### Work required:
Filter the listing and keep only the lines with the word "scene".

### Source material:
☆ ☆ ☆ ☆

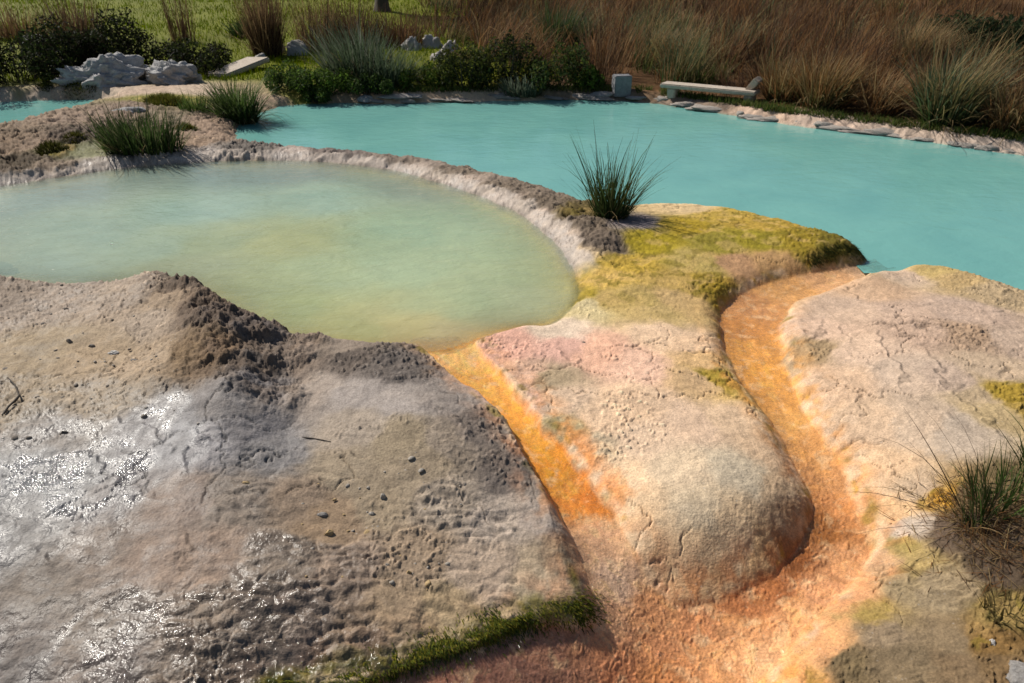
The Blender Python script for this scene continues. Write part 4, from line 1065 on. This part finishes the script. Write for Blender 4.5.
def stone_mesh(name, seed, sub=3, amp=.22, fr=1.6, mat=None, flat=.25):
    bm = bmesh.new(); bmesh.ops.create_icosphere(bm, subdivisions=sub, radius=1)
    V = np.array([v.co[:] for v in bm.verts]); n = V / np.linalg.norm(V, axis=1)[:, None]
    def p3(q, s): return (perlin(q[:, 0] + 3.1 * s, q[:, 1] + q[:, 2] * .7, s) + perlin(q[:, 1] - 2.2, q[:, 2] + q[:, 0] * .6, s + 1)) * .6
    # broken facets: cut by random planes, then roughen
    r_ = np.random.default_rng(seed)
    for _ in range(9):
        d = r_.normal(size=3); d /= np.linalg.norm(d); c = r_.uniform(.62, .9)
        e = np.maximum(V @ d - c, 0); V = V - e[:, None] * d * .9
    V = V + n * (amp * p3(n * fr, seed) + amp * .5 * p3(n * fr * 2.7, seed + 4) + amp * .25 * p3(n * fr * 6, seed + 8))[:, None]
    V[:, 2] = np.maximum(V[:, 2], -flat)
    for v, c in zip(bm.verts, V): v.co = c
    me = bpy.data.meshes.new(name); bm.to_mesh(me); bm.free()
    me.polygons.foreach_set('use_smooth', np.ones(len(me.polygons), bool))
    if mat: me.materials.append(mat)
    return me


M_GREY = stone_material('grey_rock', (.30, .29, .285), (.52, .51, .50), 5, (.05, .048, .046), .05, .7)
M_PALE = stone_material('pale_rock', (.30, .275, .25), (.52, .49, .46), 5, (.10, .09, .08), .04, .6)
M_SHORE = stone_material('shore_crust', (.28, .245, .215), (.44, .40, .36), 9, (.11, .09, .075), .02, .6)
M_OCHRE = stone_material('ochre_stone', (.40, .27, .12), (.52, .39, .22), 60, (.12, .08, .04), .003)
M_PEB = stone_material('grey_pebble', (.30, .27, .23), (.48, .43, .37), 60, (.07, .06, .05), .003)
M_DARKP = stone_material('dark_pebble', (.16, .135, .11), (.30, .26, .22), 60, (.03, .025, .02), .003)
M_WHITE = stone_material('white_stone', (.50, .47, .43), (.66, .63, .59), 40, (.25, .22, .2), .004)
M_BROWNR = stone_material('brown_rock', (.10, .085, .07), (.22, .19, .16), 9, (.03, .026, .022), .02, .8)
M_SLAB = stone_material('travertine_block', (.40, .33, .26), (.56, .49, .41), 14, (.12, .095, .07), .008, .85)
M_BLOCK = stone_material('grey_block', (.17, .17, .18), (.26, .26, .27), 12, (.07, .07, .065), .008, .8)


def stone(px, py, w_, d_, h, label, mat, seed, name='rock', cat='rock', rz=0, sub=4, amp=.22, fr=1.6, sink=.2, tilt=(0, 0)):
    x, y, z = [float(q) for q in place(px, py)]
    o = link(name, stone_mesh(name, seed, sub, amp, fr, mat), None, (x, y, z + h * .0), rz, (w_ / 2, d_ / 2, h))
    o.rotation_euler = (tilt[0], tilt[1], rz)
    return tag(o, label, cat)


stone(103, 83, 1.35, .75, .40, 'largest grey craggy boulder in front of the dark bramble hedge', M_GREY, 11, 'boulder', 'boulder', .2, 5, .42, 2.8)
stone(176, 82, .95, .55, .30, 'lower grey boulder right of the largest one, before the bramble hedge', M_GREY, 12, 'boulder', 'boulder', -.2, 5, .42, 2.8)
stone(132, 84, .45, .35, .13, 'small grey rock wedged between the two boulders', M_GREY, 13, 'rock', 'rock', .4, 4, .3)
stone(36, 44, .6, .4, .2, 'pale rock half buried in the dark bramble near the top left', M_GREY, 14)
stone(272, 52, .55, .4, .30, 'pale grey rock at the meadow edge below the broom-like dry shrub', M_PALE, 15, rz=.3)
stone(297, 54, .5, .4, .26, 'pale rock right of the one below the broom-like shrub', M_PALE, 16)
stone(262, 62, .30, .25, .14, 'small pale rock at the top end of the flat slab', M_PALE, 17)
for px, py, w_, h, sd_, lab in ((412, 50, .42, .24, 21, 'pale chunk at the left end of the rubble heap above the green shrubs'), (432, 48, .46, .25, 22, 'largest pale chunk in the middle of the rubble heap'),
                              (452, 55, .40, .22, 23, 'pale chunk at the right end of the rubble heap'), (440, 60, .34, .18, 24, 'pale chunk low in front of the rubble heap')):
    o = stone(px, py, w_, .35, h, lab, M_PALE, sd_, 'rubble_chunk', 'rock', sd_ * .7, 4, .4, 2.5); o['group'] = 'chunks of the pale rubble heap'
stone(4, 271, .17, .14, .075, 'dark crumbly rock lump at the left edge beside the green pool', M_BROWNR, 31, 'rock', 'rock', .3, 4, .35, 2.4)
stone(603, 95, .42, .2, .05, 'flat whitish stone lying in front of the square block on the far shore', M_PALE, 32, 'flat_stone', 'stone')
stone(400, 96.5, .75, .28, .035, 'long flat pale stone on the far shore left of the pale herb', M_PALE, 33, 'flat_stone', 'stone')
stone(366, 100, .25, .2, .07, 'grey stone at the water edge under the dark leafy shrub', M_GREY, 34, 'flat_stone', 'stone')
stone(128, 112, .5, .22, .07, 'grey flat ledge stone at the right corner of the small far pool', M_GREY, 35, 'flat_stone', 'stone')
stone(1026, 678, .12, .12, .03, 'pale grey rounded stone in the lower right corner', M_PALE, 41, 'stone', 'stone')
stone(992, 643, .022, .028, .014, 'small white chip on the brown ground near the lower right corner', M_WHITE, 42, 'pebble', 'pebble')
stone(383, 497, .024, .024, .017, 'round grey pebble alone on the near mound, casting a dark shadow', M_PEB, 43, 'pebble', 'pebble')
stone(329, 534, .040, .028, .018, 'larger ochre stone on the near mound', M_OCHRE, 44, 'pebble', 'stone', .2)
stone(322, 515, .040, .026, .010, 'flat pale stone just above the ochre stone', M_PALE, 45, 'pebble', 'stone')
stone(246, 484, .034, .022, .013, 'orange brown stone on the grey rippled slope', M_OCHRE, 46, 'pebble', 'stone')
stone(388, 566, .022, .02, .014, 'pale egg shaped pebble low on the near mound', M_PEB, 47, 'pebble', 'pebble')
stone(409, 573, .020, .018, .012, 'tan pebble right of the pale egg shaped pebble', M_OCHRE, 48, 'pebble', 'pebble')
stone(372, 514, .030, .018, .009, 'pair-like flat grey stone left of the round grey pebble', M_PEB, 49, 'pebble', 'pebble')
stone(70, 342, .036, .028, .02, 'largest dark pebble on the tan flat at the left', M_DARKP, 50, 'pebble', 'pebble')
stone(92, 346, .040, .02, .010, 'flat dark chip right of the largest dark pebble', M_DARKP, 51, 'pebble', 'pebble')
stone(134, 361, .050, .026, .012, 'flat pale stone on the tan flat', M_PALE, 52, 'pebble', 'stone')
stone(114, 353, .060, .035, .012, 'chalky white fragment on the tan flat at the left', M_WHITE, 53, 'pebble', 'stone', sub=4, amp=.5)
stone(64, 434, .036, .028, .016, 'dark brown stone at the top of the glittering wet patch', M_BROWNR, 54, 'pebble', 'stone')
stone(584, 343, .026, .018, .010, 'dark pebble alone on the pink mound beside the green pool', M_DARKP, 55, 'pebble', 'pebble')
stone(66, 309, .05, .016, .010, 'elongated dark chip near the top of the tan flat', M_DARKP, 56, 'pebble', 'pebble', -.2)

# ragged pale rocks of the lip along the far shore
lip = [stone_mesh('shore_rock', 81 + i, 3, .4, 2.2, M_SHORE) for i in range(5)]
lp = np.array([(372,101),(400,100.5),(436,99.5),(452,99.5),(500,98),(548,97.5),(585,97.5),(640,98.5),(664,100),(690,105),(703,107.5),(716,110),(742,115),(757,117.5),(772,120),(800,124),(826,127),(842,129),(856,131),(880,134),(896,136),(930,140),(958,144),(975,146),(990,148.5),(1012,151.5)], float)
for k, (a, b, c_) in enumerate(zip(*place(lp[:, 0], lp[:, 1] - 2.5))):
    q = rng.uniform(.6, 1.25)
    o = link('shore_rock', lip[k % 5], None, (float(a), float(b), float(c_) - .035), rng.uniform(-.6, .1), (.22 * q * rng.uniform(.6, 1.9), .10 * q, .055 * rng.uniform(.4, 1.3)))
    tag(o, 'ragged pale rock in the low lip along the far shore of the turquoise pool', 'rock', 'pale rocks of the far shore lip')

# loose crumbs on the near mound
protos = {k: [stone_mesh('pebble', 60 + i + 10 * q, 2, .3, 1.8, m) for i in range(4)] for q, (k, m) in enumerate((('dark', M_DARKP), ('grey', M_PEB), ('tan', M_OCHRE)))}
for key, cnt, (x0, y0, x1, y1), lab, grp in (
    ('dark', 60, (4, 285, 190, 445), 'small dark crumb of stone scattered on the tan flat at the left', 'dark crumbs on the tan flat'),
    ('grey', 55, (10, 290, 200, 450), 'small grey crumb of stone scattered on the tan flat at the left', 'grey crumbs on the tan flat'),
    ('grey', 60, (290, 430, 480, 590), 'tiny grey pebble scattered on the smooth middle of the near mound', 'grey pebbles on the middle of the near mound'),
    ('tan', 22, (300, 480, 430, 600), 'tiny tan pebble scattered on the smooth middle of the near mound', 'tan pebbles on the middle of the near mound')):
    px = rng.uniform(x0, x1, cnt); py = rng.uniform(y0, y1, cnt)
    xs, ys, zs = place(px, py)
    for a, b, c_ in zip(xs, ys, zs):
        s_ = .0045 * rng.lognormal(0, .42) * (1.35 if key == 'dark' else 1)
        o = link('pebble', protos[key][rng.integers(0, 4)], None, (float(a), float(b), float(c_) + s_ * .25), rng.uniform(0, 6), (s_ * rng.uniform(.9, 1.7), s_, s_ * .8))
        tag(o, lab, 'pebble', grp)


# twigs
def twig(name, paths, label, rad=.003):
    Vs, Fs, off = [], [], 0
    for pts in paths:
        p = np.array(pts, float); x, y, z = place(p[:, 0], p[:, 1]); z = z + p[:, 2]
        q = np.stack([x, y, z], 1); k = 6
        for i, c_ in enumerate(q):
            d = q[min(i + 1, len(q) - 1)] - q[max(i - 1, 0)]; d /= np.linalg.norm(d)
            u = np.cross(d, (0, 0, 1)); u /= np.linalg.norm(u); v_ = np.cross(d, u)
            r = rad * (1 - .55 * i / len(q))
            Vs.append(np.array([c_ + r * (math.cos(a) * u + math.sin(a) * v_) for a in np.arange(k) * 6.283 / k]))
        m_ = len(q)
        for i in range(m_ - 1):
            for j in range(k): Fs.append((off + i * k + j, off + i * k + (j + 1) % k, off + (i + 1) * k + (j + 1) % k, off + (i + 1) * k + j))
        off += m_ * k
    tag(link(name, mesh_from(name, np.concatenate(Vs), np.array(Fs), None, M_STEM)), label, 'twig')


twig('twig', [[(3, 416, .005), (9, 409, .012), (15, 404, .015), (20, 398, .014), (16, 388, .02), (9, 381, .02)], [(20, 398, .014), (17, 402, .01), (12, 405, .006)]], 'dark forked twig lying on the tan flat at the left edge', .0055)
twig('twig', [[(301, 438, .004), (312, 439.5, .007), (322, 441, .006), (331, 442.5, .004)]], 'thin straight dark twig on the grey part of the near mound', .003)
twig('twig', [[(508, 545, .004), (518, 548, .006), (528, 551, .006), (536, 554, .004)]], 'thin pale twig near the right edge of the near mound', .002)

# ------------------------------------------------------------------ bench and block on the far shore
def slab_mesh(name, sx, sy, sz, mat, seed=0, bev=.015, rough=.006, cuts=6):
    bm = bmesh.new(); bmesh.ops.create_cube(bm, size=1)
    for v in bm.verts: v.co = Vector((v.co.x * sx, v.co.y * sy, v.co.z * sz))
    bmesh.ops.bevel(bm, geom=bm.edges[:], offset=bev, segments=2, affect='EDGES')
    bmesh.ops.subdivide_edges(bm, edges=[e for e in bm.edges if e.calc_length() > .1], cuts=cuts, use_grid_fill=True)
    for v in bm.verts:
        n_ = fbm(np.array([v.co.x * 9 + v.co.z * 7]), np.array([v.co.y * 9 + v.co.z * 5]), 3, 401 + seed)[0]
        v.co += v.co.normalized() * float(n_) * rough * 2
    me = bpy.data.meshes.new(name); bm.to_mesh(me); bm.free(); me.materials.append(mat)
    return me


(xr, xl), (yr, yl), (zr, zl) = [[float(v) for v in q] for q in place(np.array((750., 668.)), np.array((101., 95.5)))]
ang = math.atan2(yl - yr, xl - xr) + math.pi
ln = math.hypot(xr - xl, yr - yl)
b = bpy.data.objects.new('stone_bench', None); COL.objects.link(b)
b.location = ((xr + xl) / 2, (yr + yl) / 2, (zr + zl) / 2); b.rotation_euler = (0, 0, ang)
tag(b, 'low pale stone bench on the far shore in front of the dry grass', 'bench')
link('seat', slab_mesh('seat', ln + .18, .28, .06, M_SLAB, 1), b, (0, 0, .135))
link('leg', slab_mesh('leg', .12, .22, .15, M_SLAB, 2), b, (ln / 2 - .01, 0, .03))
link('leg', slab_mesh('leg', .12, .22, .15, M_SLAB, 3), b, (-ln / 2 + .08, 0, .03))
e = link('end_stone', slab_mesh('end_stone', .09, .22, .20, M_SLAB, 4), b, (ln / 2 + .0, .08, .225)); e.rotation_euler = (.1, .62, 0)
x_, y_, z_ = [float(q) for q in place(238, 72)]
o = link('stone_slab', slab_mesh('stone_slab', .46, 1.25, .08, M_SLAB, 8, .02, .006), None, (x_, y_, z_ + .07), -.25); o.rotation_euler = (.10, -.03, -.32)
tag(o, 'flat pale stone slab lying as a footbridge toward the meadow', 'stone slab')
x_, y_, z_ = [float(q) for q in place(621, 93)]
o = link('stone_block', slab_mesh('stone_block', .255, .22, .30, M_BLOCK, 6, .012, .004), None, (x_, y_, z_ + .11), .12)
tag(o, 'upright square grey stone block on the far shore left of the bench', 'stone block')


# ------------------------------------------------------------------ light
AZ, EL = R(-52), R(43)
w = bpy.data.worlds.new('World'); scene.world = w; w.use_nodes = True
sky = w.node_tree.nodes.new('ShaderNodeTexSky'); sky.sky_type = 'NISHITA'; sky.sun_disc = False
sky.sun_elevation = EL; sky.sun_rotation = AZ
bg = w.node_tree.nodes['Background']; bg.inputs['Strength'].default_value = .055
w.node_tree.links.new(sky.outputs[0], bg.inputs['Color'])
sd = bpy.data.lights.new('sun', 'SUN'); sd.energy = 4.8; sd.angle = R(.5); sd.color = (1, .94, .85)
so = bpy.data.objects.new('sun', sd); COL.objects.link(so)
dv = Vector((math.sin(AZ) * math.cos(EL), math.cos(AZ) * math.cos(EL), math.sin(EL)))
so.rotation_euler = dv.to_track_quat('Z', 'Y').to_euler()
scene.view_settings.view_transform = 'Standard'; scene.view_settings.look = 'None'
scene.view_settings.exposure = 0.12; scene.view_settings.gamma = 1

☆ ☆ ☆ ☆

### The completed task:
The Blender Python script for this scene continues. Write part 4, from line 1065 on. This part finishes the script. Write for Blender 4.5.
w = bpy.data.worlds.new('World'); scene.world = w; w.use_nodes = True
scene.view_settings.view_transform = 'Standard'; scene.view_settings.look = 'None'
scene.view_settings.exposure = 0.12; scene.view_settings.gamma = 1